Selasa 31 Oct 2023 09:14 WIB

Bank Dunia Peringatkan Adanya Kejutan Ganda Dampak Genosida di Gaza

Genosida bisa mendorong pasar komoditas global ke kondisi yang belum terpetakan

Rep: Dwina Agustin/ Red: Esthi Maharani
Rudal Israel menyerang bagian utara Jalur Gaza saat matahari terbenam, Ahad (29/10/2023.
Foto: EPA-EFE/HANNIBAL HANSCHKE
Rudal Israel menyerang bagian utara Jalur Gaza saat matahari terbenam, Ahad (29/10/2023.

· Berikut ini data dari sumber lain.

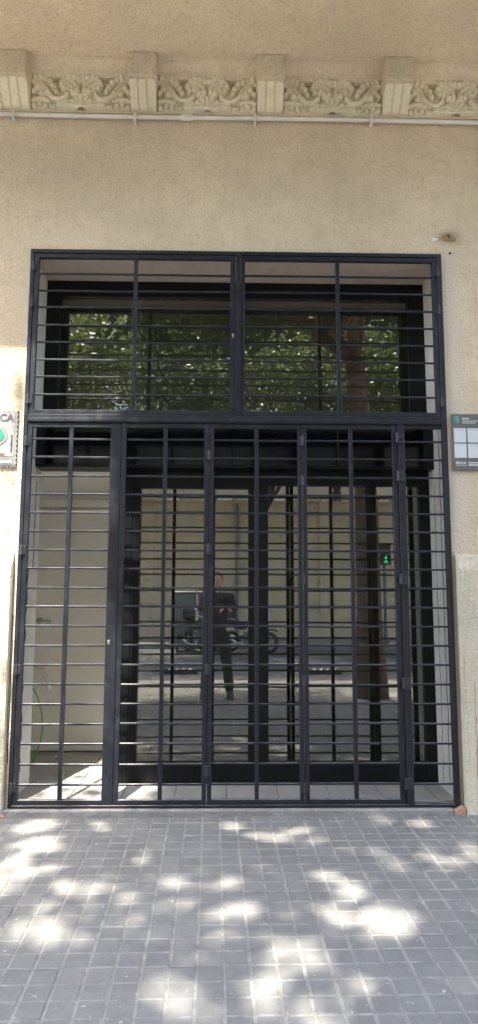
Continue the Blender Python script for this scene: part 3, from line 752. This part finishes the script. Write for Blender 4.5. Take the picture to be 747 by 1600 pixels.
# motorcycle, side on, built at the origin along X
def motorcycle(name, label):
    M_ = thing(name, label, 'motorcycle', (0, 0, 0), 'motorcycles parked across the street')
    for x in (-.68, .70):
        mb = MB(); mb.torus((x, 0, .31), .255, .058, 'y', 30, 8); w = obj('tyre', mb, 'rubber', M_, smooth=True)
        mb = MB(); mb.torus((x, 0, .31), .200, .018, 'y', 26, 6); mb.tube([(x, -.05, .31), (x, .05, .31)], .05, 12)
        for k in range(6):
            a = k*pi/3; mb.tube([(x+.03*cos(a), 0, .31+.03*sin(a)), (x+.195*cos(a), 0, .31+.195*sin(a))], .013, 6)
        obj('rim', mb, 'chrome', w)
        mb = MB(); mb.torus((x, .06, .31), .105, .010, 'y', 22, 4); obj('brake_disc', mb, 'engine_grey', w)
    mb = MB()
    for s_ in (-1, 1): mb.tube([(.70, s_*.075, .31), (.50, s_*.075, .88), (.455, s_*.075, 1.0)], .025, 8)
    obj('fork', mb, 'chrome', M_, smooth=True)
    mb = MB(); mb.tube([(.40, 0, .92), (.1, 0, .62), (-.2, 0, .50), (-.68, 0, .31)], .035, 8); mb.tube([(.40, 0, .90), (-.1, 0, .80), (-.75, 0, .80)], .03, 8); obj('chassis', mb, 'moto_black', M_)
    mb = MB(); mb.box(-.16, .26, -.14, .14, .26, .60); mb.box(.0, .2, -.10, .10, .60, .70)
    for k in range(5): mb.box(-.02, .22, -.155, .155, .50+k*.035, .515+k*.035)
    obj('engine', mb, 'engine_grey', M_, bevel=.015)
    mb = MB(); mb.ball((.18, 0, .86), (.30, .15, .15), 16, 10); obj('tank', mb, 'moto_paint', M_, smooth=True)
    mb = MB(); mb.prism([(-.88,.90),(-.62,.83),(-.12,.78),(.0,.86),(-.30,.89),(-.60,.94),(-.90,.97)], -.13, .13, 'y'); obj('seat', mb, 'moto_black', M_, bevel=.03, segs=2)
    mb = MB(); mb.prism([(-1.0,.84),(-.60,.72),(-.30,.66),(-.10,.76),(-.60,.83),(-.98,.90)], -.11, .11, 'y'); obj('tail_fairing', mb, 'moto_paint', M_, bevel=.02)
    mb = MB(); mb.prism([(.98,.62),(.82,.68),(.60,.66),(.48,.56),(.52,.62),(.66,.70),(.84,.715)], -.07, .07, 'y'); obj('mudguard', mb, 'moto_black', M_, bevel=.01)
    mb = MB(); mb.ball((.58, 0, .98), (.10, .12, .12), 14, 9); hl = obj('headlight', mb, 'moto_black', M_, smooth=True)
    mb = MB(); mb.ball((.64, 0, .98), (.055, .09, .09), 12, 8); obj('lens', mb, 'clear_plastic', hl, smooth=True)
    mb = MB(); mb.prism([(.62,1.06),(.60,1.06),(.44,1.34),(.455,1.345)], -.15, .15, 'y'); obj('windscreen', mb, 'clear_plastic', M_, bevel=.003)
    mb = MB(); mb.tube([(.30, -.36, 1.06), (.38, -.26, 1.08), (.44, -.1, 1.03), (.44, .1, 1.03), (.38, .26, 1.08), (.30, .36, 1.06)], .015, 8); hb = obj('handlebar', mb, 'chrome', M_, smooth=True)
    for s_ in (-1, 1):
        mb = MB(); mb.tube([(.40, s_*.24, 1.08), (.42, s_*.33, 1.22)], .008, 6); mb.ball((.42, s_*.36, 1.26), (.018, .065, .042), 12, 7); obj('mirror', mb, 'chrome', hb, smooth=True)
        mb = MB(); mb.tube([(.34, s_*.30, 1.07), (.27, s_*.42, 1.05)], .02, 8); obj('grip', mb, 'rubber', hb)
    mb = MB(); mb.tube([(.15, .13, .34), (.05, .17, .24), (-.35, .19, .28), (-.45, .20, .33), (-.90, .21, .44)], [.022, .022, .026, .05, .05], 10); obj('exhaust', mb, 'chrome', M_, smooth=True)
    mb = MB(); mb.tube([(-.05, .12, .28), (-.10, .26, -.0)], .012, 6); obj('side_stand', mb, 'engine_grey', M_)
    mb = MB(); mb.box(-1.03, -.98, -.06, .06, .80, .88); obj('tail_light', mb, 'moto_paint', M_, bevel=.01)
    mb = MB(); mb.box(-.98, -.66, -.16, .16, .985, 1.26); obj('top_box', mb, 'moto_black', M_, bevel=.03, segs=2)
    return M_
mt = motorcycle('motorcycle', 'dark motorcycle parked behind the photographer, pointing away from the waste containers')
mt2 = copy_tree(mt); mt2['label'] = 'dark motorcycle standing nearest the waste containers across the street'
mt.location = (.75, -15.6, -.225); mt.rotation_euler = (RAD(3), 0, RAD(38))
mt2.location = (-.75, -15.3, -.225); mt2.rotation_euler = (RAD(3), 0, RAD(62))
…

REPUBLIKA.CO.ID, ANKARA -- Bank Dunia memperingatkan pada Senin (30/10/2023), bahwa pasar komoditas global dapat menghadapi kejutan ganda ketika perang dan genosida di Gaza meningkat. Kondisi itu memperburuk gangguan yang disebabkan oleh perang Rusia terhadap Ukraina yang hingga kini masih berlangsung.

Dalam laporan terbaru Commodity Markets Outlook yang dirilis Bank Dunia dikutip dari Anadolu Agency, perang dan pembantaian ini dapat mendorong pasar komoditas global ke dalam kondisi yang belum dipetakan. Bank Dunia memperkirakan harga minyak rata-rata 90 dolar AS per barel pada kuartal terakhir tahun ini sebelum turun menjadi 81 dolar AS per barel tahun depan. Kondisi itu akibat melambatnya pertumbuhan ekonomi global.

Baca Juga

Harga komoditas secara keseluruhan diproyeksikan turun 4,1 persen tahun depan dan stabil pada tahun 2025. Menurut Bank Dunia, konflik Palestina-Israel sejauh ini berdampak terbatas pada pasar komoditas global.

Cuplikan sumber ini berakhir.